* [Data section]:
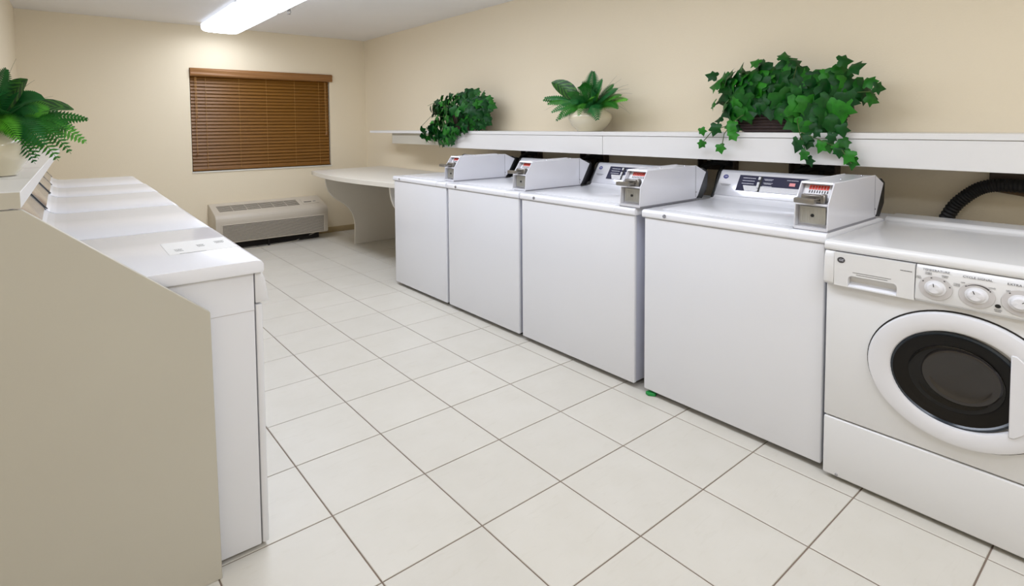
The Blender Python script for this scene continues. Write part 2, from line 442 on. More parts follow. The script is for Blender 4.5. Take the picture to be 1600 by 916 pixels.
def coin_box(parent, ox, oy, w=.112):
    """coin vault standing on the top: x from ox, right (near) face at y = oy"""
    z0 = ZT + .003
    O = lambda x, y, z: (ox + x, oy + y, z0 + z)
    out = [(0, 0), (.006, .092), (.056, .163), (.445, .167), (.535, .130), (.462, .014), (.445, .002)]
    sh = MB(); th = .0045
    for a in (0, w - th):
        sh.prism([(ox + x, z0 + z) for x, z in out], 'y', oy + a, oy + a + th, .0012, 1)
    inner = [(.030, .004), (.034, .090), (.085, .158), (.445, .165), (.533, .130), (.460, .014), (.445, .004)]
    sh.prism([(ox + x, z0 + z) for x, z in inner], 'y', oy + th, oy + w - th)
    sh.prism([(ox + x, z0 + z) for x, z in ((.052, .157), (.056, .1635), (.10, .164), (.10, .157))], 'y', oy + th, oy + w - th)
    sh.prism([(ox + x, z0 + z) for x, z in ((.004, .086), (.006, .093), (.05, .093), (.05, .086))], 'y', oy + th, oy + w - th)
    sh.box(ox + .001, ox + .04, oy + th, oy + w - th, z0, z0 + .010)
    box = sh.build('coin_box', 'box', parent, angle=30)
    MB().box(ox + .002, ox + .45, oy - .002, oy + w + .002, ZT - .001, z0 + .0045).build('gasket', 'gasket', box, smooth=False)
    bp = MB(); bp.prism([(ox + x, z0 + z) for x, z in ((.470, .004), (.462, .014), (.536, .131), (.50, .148), (.515, .150), (.553, .131), (.548, .05), (.50, .0))], 'y', oy + .001, oy + w - .001)
    bp.build('rear_black_strip', 'black', box, smooth=False)  # black strip following the rear outline of the box
    # rear corner seam and screws
    MB().box(ox + .441, ox + .444, oy - .0006, oy + .002, z0 + .01, z0 + .165).build('seam', 'gasket', box, smooth=False)
    for q in (.20, .40):
        MB().lathe([(0, .003), (.004, .002), (.005, 0)], 10, Matrix.Translation(O(q, w * .3, .165))).build('screw', 'chrome', box)
    MB().lathe([(0, .002), (.003, .002), (.003, 0)], 8, plane(O(.446, 0, .035), (1, 0, 0), (0, 0, 1))).build('screw', 'chrome', box)
    # cash door with ribs and a keyhole
    cd = MB(); cd.box(ox + .020, ox + .032, oy + .014, oy + w - .012, z0 + .018, z0 + .080, .003)
    for k in range(15):
        y = oy + .021 + k * (w - .042) / 14; cd.box(ox + .0185, ox + .022, y - .0011, y + .0011, z0 + .024, z0 + .074)
    door = cd.build('cash_door', 'ribbed', box)
    MB().lathe([(0, .003), (.0055, .003), (.006, 0)], 12, plane(O(.018, w * .5, .049), (0, -1, 0), (0, 0, 1))).build('keyhole', 'black', box)
    # slanted price plate
    ex = Vector((0, -1, 0)); ey = Vector((.051, 0, .068)).normalized()
    pl = MB(); pm = plane(O(.0565, w / 2, .126), ex, ey)
    pl.box(-.046, .046, -.033, .036, 0, .002, 0, 1, pm); pl.build('price_plate', 'plastic', box, smooth=False)
    rd = MB()
    for k in range(7): rd.box(-.030 + k * .0095, -.0225 + k * .0095, .010, .028, .002, .003, 0, 1, pm)
    rd.box(-.031, .035, .0255, .028, .0021, .0028, 0, 1, pm); rd.box(-.031, .035, .010, .012, .0021, .0028, 0, 1, pm)
    rd.build('price_label', 'redink', box, smooth=False)
    bk = MB()
    for k in range(8): bk.box(-.028 + k * .0085, -.0245 + k * .0085, -.004, .007, .002, .003, 0, 1, pm)
    bk.build('coin_slots', 'darkink', box, smooth=False)
    # push-in coin slide
    cs = MB()
    cs.box(ox - .040, ox + .050, oy + .030, oy + w - .030, z0 + .101, z0 + .110, .002, 1)
    cs.box(ox - .056, ox - .036, oy + .022, oy + w - .022, z0 + .098, z0 + .116, .004, 2)
    cs.box(ox + .012, ox + .040, oy + .018, oy + w - .018, z0 + .094, z0 + .122, .003, 1)
    cs.box(ox + .004, ox + .03, oy + .012, oy + .028, z0 + .094, z0 + .126, .003, 1)
    cs.build('coin_slide', 'steel', box)
    MB().box(ox - .030, ox + .010, oy + .044, oy + w - .044, z0 + .110, z0 + .1125).build('coin_tray', 'black', box, smooth=False)
    return box

def washer(xf, y0, y1, label, box_dx, box_y, lock_y, full=True):
    w = y1 - y0; D = .745
    t = thing('washing_machine', (xf, y0, 0), label, 'washing machine', 'top loading washers')
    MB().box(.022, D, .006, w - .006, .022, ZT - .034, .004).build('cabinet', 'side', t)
    MB().box(.003, .024, .001, w - .014, .022, ZT - .0355, .005, 3).build('front_panel', 'enamel', t)
    tp = MB()                                       # top with coved rear rise to the console
    prof = [(0, ZT - .034), (-.003, ZT - .028), (-.003, ZT - .012), (.002, ZT - .003), (.012, ZT), (.50, ZT), (.545, ZT + .002), (.566, ZT + .008), (.578, ZT + .020), (.70, ZT + .020), (D, ZT + .02), (D, ZT - .034)]
    tp.prism(prof, 'y', .118, w - .003, .002, 2)
    flat = prof[:6] + [(.56, ZT - .012), (D, ZT - .014), (D, ZT - .034)]
    tp.prism(flat, 'y', -.004, .1185, .002, 2)
    tp.build('top_panel', 'enamel_top', t)
    ld = MB(); ld.prism([(.055, .10), (.055, w - .07), (.48, w - .07), (.48, .10)], 'z', ZT, ZT + .0035, .0015, 2)
    ld.build('lid', 'enamel_top', t)
    MB().lathe([(0, .004), (.007, .004), (.0085, 0), (0, 0)], 14, plane((-.003, lock_y - y0, ZT - .018), (0, -1, 0), (0, 0, 1))).build('lid_lock', 'chrome', t)
    for x in (.06, .66):
        for y in (.05, w - .05):
            MB().lathe([(0, 0), (.018, 0), (.018, .010), (.008, .012), (.008, .024), (0, .024)], 12, Matrix.Translation((x, y, 0))).build('foot', 'rubber', t)
    # console
    cf0, cf1, ctop = (.572, ZT + .020), (.642, ZT + .132), (.655, ZT + .139)
    MB().prism([cf0, cf1, ctop, (.70, ZT + .137), (.70, ZT + .021), (.58, ZT + .015)], 'y', .124, w - .010, .003, 2).build('console', 'console', t)
    for ya, yb in ((.116, .125), (w - .011, w - .0005)):
        MB().prism([(.555, ZT + .004), (.635, ZT + .132), (.66, ZT + .141), (D - .005, ZT + .13), (D - .005, ZT + .004)], 'y', ya, yb, .002, 1).build('console_end_cap', 'black', t)
    ey = Vector((cf1[0] - cf0[0], 0, cf1[1] - cf0[1])).normalized(); ex = Vector((0, -1, 0))
    if full:
        mid = Vector(((cf0[0] + cf1[0]) / 2, 0, (cf0[1] + cf1[1]) / 2))
        H = (Vector((cf1[0], 0, cf1[1])) - Vector((cf0[0], 0, cf0[1]))).length
        nrm = ex.cross(ey)
        def cp_(y, v, lift=.0008): return mid + Vector((0, y, 0)) + ey * v + nrm * lift
        yl = w - .115                                # left end of the dark panel
        pm = plane(cp_(0, 0), ex, ey)
        pn = MB(); pn.prism([(-yl, -.034), (-.125, -.034), (-.125, .051), (-(yl - .002), .051)], 'z', 0, .0012, 0, 1, pm)
        panel = pn.build('control_panel', 'navy', t, smooth=False)
        lw = MB(); lw.prism([(-yl + .045, -.033), (-.126, -.033), (-.126, -.004), (-yl + .03, -.004)], 'z', .0012, .0016, 0, 1, pm)
        lw.build('silver_band', 'silver', panel, smooth=False)
        # slide switch
        xs = -yl + .107
        sw = MB(); sw.box(xs - .004, xs + .010, -.034, .048, .0012, .003, 0, 1, pm); sw.build('slider_slot', 'black', panel, smooth=False)
        sb = MB()
        for v in (-.026, -.008, .008, .036): sb.box(xs - .008, xs + .004, v - .008, v + .008, .003, .008, .002, 1, pm)
        sb.build('slider_knob', 'plastic', panel)
        ik = MB()
        for v in (.036, .021, .006): dashes(ik, pm @ Matrix.Translation((xs - .055, v, .0014)), [1], .060, .0035, .006, int(v * 1000))
        for v in (.036, .016, -.002): dashes(ik, pm @ Matrix.Translation((xs + .040, v, .0014)), [1, .8], .042, .0028, .0055, int(v * 1000) + 5)
        dashes(ik, pm @ Matrix.Translation((xs + .150, .037, .0014)), [1], .05, .003, .005, 9)
        dashes(ik, pm @ Matrix.Translation((xs + .205, .037, .0014)), [1], .025, .003, .005, 19)
        ik.build('panel_lettering', 'whiteink', panel, smooth=False)
        pk = MB(); pk.box(xs + .140, xs + .166, .008, .024, .0013, .0022, 0, 1, pm); pk.build('status_label', 'pink', panel, smooth=False)
        MB().lathe([(0, .0018), (.0035, .0018), (.0035, 0), (0, 0)], 10, pm @ Matrix.Translation((xs + .205, .014, .0012))).build('indicator_light', 'redink', panel)
        logo(t, cp_(w - .045, .037, .001), ex, ey, .0135, 'blue', 'whiteink')
        ln = MB(); dashes(ln, plane(cp_(w - .055, -.006, .001), ex, ey), [1, .7], .055, .002, .006, 3)
        ln.build('model_lettering', 'greyink', t, smooth=False)
    coin_box(t, box_dx - xf, box_y - y0)
    return t
XF = 1.388
washer(XF, -.533, .222, 'white top loading coin washer beside the front loader with its whole dark control panel showing', 1.402, -.534, .102)
washer(XF, .262, 1.046, 'second top loading coin washer from the front loader, half its control panel showing', 1.392, .236, .926)
washer(XF, 1.060, 1.782, 'white top loading coin washer third from the front loader, second from the table', 1.443, 1.062, 1.669)
washer(XF, 1.794, 2.512, 'white top loading coin washer standing next to the white table', 1.458, 1.80, 2.406)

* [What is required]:
Check every line of the data above for the string "from", and copy those that have it.

* [Worked solution]:
The Blender Python script for this scene continues. Write part 2, from line 442 on. More parts follow. The script is for Blender 4.5. Take the picture to be 1600 by 916 pixels.
    """coin vault standing on the top: x from ox, right (near) face at y = oy"""
washer(XF, .262, 1.046, 'second top loading coin washer from the front loader, half its control panel showing', 1.392, .236, .926)
washer(XF, 1.060, 1.782, 'white top loading coin washer third from the front loader, second from the table', 1.443, 1.062, 1.669)